Wheel & come again!
BETH Lesser and her fiancé were often the odd couple at Jamaican dancehall events in the 1980s. They not only jammed to the exciting music, but documented the era’s emerging artistes and trends.
Recently Soul Jazz Books reissued Lesser’s second book, Rub-a-Dub Style: The Roots of Dancehall Music, in the United States and United Kingdom.
First released in 2008, it contains a trove of photographs Lesser, an American, took during visits to Jamaica from 1982 to 1988. Dancehall’s leading lights were captured, including Sugar Minott, Tenor Saw, Junior Reid and producer Lloyd “King Jammys” James.
In an interview with the Jamaica Observer from her home in Toronto, Lesser said she gets many requests from publications for her archives, which she puts at over 1,000 photos. People are fascinated by the earthy music that came out of Jamaica during the 1980s.

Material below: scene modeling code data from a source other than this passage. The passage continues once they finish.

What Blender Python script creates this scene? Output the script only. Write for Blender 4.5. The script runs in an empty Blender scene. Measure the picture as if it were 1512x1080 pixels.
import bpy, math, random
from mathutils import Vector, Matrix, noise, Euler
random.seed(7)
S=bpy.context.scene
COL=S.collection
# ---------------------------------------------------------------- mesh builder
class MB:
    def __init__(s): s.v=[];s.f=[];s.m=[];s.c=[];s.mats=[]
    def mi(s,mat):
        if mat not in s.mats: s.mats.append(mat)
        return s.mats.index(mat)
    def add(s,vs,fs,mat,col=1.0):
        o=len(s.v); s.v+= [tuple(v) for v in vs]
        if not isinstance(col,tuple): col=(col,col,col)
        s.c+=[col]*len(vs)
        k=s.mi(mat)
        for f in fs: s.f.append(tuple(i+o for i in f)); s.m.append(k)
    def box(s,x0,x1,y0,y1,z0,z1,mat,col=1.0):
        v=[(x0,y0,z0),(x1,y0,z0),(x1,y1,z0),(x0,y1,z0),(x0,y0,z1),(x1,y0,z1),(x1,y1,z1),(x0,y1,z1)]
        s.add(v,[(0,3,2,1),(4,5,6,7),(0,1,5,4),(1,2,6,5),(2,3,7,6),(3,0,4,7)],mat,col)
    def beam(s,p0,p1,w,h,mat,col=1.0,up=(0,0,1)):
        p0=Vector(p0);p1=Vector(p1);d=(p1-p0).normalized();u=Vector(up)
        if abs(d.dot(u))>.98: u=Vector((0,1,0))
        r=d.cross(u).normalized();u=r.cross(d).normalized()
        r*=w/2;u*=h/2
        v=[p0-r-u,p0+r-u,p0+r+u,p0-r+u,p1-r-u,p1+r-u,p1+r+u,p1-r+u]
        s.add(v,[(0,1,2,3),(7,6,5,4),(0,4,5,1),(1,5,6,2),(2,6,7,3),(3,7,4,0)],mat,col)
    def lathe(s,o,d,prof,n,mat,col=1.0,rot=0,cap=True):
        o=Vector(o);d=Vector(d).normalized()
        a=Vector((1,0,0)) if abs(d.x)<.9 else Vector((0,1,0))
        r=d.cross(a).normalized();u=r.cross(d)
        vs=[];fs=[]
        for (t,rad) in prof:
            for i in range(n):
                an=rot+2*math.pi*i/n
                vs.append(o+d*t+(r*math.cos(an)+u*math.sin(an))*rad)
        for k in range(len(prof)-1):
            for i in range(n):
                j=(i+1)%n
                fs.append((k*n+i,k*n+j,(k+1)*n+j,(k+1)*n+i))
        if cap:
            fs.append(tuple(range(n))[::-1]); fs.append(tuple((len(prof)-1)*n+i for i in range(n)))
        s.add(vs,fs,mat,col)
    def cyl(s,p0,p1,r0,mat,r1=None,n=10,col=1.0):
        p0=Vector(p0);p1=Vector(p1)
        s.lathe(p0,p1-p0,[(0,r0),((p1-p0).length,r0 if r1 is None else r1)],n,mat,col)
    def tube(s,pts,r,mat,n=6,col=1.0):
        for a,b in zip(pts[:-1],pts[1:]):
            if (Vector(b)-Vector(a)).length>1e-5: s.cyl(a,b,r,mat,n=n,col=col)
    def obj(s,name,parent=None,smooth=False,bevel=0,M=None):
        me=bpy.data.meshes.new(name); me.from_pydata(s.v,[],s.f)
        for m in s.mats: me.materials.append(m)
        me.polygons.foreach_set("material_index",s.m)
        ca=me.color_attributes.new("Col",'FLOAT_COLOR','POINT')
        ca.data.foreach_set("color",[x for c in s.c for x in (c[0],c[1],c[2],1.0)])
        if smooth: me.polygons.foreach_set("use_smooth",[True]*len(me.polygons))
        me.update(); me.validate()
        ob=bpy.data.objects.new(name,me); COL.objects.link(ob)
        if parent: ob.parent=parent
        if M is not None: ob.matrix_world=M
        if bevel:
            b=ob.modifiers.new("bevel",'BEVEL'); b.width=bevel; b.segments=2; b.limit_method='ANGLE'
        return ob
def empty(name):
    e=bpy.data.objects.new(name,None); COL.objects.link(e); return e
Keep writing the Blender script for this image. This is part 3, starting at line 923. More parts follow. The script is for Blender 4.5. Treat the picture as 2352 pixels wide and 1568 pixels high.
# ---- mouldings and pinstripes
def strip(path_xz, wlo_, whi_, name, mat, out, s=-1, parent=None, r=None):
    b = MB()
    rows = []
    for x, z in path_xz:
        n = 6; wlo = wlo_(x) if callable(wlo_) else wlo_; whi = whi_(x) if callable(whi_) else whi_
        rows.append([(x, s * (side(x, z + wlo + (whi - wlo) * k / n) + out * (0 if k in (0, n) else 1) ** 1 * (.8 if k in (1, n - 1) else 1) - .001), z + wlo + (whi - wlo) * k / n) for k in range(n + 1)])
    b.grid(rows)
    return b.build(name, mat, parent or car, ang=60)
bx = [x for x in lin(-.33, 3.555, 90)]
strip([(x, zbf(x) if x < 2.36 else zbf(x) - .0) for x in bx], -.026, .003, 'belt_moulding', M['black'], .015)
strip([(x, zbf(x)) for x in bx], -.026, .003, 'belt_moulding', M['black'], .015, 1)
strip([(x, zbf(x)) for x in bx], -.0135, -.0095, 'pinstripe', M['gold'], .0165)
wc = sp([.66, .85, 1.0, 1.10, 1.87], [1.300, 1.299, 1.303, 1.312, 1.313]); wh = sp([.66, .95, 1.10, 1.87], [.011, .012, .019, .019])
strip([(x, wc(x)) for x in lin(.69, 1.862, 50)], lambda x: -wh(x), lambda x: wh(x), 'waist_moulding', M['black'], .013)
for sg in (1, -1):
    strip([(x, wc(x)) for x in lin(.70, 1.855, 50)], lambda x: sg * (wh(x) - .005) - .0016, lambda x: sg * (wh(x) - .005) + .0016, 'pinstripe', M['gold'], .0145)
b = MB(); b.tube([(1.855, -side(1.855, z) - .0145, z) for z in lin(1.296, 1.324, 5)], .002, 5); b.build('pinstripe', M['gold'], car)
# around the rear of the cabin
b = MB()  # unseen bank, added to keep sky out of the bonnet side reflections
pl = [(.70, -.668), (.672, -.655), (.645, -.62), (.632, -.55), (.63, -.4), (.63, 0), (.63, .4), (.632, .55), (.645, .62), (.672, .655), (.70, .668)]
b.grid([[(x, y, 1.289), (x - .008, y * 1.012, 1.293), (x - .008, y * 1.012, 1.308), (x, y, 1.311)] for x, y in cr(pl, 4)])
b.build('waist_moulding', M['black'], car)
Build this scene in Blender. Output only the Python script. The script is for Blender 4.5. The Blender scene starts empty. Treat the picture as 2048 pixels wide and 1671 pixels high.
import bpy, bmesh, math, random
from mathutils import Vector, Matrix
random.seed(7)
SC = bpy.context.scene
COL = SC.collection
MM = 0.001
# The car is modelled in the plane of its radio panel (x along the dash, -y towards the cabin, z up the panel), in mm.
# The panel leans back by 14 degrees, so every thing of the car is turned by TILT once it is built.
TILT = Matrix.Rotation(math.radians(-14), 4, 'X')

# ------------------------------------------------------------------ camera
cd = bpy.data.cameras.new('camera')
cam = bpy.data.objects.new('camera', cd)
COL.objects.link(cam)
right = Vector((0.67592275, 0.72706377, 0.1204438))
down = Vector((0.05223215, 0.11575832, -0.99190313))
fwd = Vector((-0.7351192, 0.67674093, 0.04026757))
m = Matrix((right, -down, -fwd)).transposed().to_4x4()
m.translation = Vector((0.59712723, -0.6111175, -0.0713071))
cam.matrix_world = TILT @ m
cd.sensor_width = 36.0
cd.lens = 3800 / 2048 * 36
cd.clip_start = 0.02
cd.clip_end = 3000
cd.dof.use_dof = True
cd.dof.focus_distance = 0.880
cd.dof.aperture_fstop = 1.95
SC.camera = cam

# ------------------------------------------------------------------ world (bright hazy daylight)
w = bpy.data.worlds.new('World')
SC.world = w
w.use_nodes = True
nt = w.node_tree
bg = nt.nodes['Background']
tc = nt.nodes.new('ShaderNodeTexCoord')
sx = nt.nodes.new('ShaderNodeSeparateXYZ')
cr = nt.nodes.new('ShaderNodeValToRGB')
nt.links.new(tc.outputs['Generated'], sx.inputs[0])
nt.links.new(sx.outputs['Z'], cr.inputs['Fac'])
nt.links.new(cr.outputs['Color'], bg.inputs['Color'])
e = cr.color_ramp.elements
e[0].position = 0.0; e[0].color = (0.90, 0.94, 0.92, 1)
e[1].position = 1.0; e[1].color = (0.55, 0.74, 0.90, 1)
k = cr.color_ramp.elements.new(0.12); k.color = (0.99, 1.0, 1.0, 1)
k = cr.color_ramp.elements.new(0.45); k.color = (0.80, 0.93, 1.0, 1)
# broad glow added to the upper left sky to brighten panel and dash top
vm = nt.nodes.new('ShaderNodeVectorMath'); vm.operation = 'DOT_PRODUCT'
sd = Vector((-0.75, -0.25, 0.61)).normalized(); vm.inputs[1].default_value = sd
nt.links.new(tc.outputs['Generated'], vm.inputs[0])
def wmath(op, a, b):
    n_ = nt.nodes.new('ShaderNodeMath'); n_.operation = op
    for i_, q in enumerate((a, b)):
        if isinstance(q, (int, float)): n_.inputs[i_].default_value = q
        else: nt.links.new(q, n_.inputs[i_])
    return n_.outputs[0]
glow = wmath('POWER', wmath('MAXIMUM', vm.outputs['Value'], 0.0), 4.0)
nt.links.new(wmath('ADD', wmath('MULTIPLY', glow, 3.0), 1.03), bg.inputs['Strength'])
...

“It was still reggae not like the stuff you hear today that sounds the same or like it’s coming from America — it was unique,” said Lesser, who is in her early 60s. “The melodies, the harmonies were so gripping, so captivating.”
The sound of Jamaican music changed in the 1980s. Uptempo computer beats, starting with the Sleng Teng in 1985, replaced the loping one-drop made famous by Bob Marley and The Wailers a decade earlier.
The re-release of Rub-a-Dub Style comes at a time when Lesser is updating her website (Bethlesser.com). Presently it has two of her books: King Jammys and The Legend of Sugar Minott. Eventually she plans to post her archives as well as issues of Reggae Quarterly, the magazine she and her Canadian husband David Kingston operated over 30 years ago.
Minott, who died in 2010, is special to Lesser and Kingston. They used to hang out at his Youthman Promotions company in Kingston which was a hub for dancehall’s rising stars.
The couple got married at a Youthman Promotions dance in Kingston in 1986. Lesser believes Minott stands head and shoulders above his contemporaries.
“He was a true roots artiste who lived in the ghetto and never lost that feeling for the people. He was good at discovering and developing new talent,” she said.
Kingston and Lesser are no longer immersed in Jamaican music. She has worked with special needs children and researched folk and traditional music from South America. Kingston is now a banker.
For all her documentation, Lesser does not consider herself an authority on ’80s dancehall.
“No, not all. I’ve moved on to other interests. I’m no longer researching the music; other people are doing it and that’s a good thing,” she said.